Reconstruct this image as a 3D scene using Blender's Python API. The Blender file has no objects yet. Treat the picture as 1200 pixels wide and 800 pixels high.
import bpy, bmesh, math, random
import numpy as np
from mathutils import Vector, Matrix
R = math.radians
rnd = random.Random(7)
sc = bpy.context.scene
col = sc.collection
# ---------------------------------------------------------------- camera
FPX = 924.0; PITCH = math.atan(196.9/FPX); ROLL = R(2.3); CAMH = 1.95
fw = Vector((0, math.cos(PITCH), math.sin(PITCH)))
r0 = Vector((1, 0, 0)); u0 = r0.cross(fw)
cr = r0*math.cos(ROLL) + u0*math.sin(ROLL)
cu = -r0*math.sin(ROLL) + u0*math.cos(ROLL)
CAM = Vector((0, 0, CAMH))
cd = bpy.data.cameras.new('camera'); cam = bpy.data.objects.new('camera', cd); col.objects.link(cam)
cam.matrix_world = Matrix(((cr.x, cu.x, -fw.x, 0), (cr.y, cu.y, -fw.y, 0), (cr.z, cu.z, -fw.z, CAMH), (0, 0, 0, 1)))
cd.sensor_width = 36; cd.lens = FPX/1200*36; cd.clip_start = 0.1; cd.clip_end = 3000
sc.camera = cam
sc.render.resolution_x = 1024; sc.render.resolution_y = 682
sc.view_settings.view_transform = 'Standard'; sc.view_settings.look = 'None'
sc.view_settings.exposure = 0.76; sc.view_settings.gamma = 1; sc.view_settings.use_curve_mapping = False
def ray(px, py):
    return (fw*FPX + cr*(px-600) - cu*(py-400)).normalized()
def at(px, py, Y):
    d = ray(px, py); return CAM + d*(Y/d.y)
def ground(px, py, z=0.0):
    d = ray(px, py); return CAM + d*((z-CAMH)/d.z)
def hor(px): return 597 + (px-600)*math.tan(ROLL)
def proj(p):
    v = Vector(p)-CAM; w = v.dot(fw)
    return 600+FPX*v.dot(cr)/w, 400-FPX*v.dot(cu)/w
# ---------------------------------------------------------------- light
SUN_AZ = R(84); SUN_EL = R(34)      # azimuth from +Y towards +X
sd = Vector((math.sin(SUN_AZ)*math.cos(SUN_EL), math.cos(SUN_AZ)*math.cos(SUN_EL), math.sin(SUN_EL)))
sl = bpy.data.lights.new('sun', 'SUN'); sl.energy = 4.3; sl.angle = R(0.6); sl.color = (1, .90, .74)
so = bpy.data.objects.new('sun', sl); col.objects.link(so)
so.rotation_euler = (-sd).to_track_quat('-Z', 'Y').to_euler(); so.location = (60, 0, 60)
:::
→ Directive
Extract the complete listing verbatim.

→ Full output
Reconstruct this image as a 3D scene using Blender's Python API. The Blender file has no objects yet. Treat the picture as 1200 pixels wide and 800 pixels high.
import bpy, bmesh, math, random
import numpy as np
from mathutils import Vector, Matrix
R = math.radians
rnd = random.Random(7)
sc = bpy.context.scene
col = sc.collection
# ---------------------------------------------------------------- camera
FPX = 924.0; PITCH = math.atan(196.9/FPX); ROLL = R(2.3); CAMH = 1.95
fw = Vector((0, math.cos(PITCH), math.sin(PITCH)))
r0 = Vector((1, 0, 0)); u0 = r0.cross(fw)
cr = r0*math.cos(ROLL) + u0*math.sin(ROLL)
cu = -r0*math.sin(ROLL) + u0*math.cos(ROLL)
CAM = Vector((0, 0, CAMH))
cd = bpy.data.cameras.new('camera'); cam = bpy.data.objects.new('camera', cd); col.objects.link(cam)
cam.matrix_world = Matrix(((cr.x, cu.x, -fw.x, 0), (cr.y, cu.y, -fw.y, 0), (cr.z, cu.z, -fw.z, CAMH), (0, 0, 0, 1)))
cd.sensor_width = 36; cd.lens = FPX/1200*36; cd.clip_start = 0.1; cd.clip_end = 3000
sc.camera = cam
sc.render.resolution_x = 1024; sc.render.resolution_y = 682
sc.view_settings.view_transform = 'Standard'; sc.view_settings.look = 'None'
sc.view_settings.exposure = 0.76; sc.view_settings.gamma = 1; sc.view_settings.use_curve_mapping = False
def ray(px, py):
    return (fw*FPX + cr*(px-600) - cu*(py-400)).normalized()
def at(px, py, Y):
    d = ray(px, py); return CAM + d*(Y/d.y)
def ground(px, py, z=0.0):
    d = ray(px, py); return CAM + d*((z-CAMH)/d.z)
def hor(px): return 597 + (px-600)*math.tan(ROLL)
def proj(p):
    v = Vector(p)-CAM; w = v.dot(fw)
    return 600+FPX*v.dot(cr)/w, 400-FPX*v.dot(cu)/w
# ---------------------------------------------------------------- light
SUN_AZ = R(84); SUN_EL = R(34)      # azimuth from +Y towards +X
sd = Vector((math.sin(SUN_AZ)*math.cos(SUN_EL), math.cos(SUN_AZ)*math.cos(SUN_EL), math.sin(SUN_EL)))
sl = bpy.data.lights.new('sun', 'SUN'); sl.energy = 4.3; sl.angle = R(0.6); sl.color = (1, .90, .74)
so = bpy.data.objects.new('sun', sl); col.objects.link(so)
so.rotation_euler = (-sd).to_track_quat('-Z', 'Y').to_euler(); so.location = (60, 0, 60)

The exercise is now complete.